In Arizona, Secretary of State Katie Hobbs, the Democratic nominee for governor, refuses to debate her Republican rival, Kari Lake, on the flimsy grounds that she’s supposedly a “2020 election denier” (a mantra dutifully echoed by a dishonest liberal media) and therefore doesn’t deserve to be given a debate platform.
To the contrary, Ms. Lake unapologetically argues for election integrity — which everyone should be for — and she’s quick to counter that dozens of Democrats have engaged in election denial about the presidential races of 2000, 2004, and 2016 — all won by Republicans.
More likely, Ms. Hobbs is afraid of a side-by-side comparison on a debate stage with Ms. Lake, whose public speaking ability was honed by more than two decades as a TV news anchor in Phoenix — and who doesn’t suffer liberal media fools gladly.

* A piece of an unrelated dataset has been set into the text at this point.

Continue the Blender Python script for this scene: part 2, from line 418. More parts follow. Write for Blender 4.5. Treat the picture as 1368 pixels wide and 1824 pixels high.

Even Ana Navarro, one of the two never-Trump nominal Republican co-hosts of TV’s “The View,” acknowledged the obvious. “Katie Hobbs is not debating Kari Lake, because Kari Lake was on TV for 22 years, and is very good on TV, and Katie Hobbs seems not to be,” she said on Oct. 17.
A day earlier, Ms. Lake told CNN, “The people of Arizona will never support and vote for a coward like Katie Hobbs, who won’t show up on a debate stage.”
Tonight, U.S. Rep. Lee Zeldin, the GOP nominee for New York governor, will finally get to confront Democratic Gov. Kathy Hochul in their one and only debate.
“That even one debate would be held has been a matter of some contention,” The New York Times reported Oct. 23, noting that Mr. Zeldin had challenged Ms. Hochul to a series of debates, but she would agree to just one.
Initially, the paper reported, the GOP challenger “refused to accept the date in protest, noting that because it came so late, many voters would already have received and filled out absentee ballots.” When the governor held firm on the sole debate date, however, the congressman relented.
Whether these Democrats’ ducking, dodging and hiding — a ploy akin to Mr. Biden’s 2020 basement bunker strategy — can save their political bacon on Nov. 8 remains to be seen.
It’s a cynical political calculation. Voters deserve better and shouldn’t reward it with their ballots.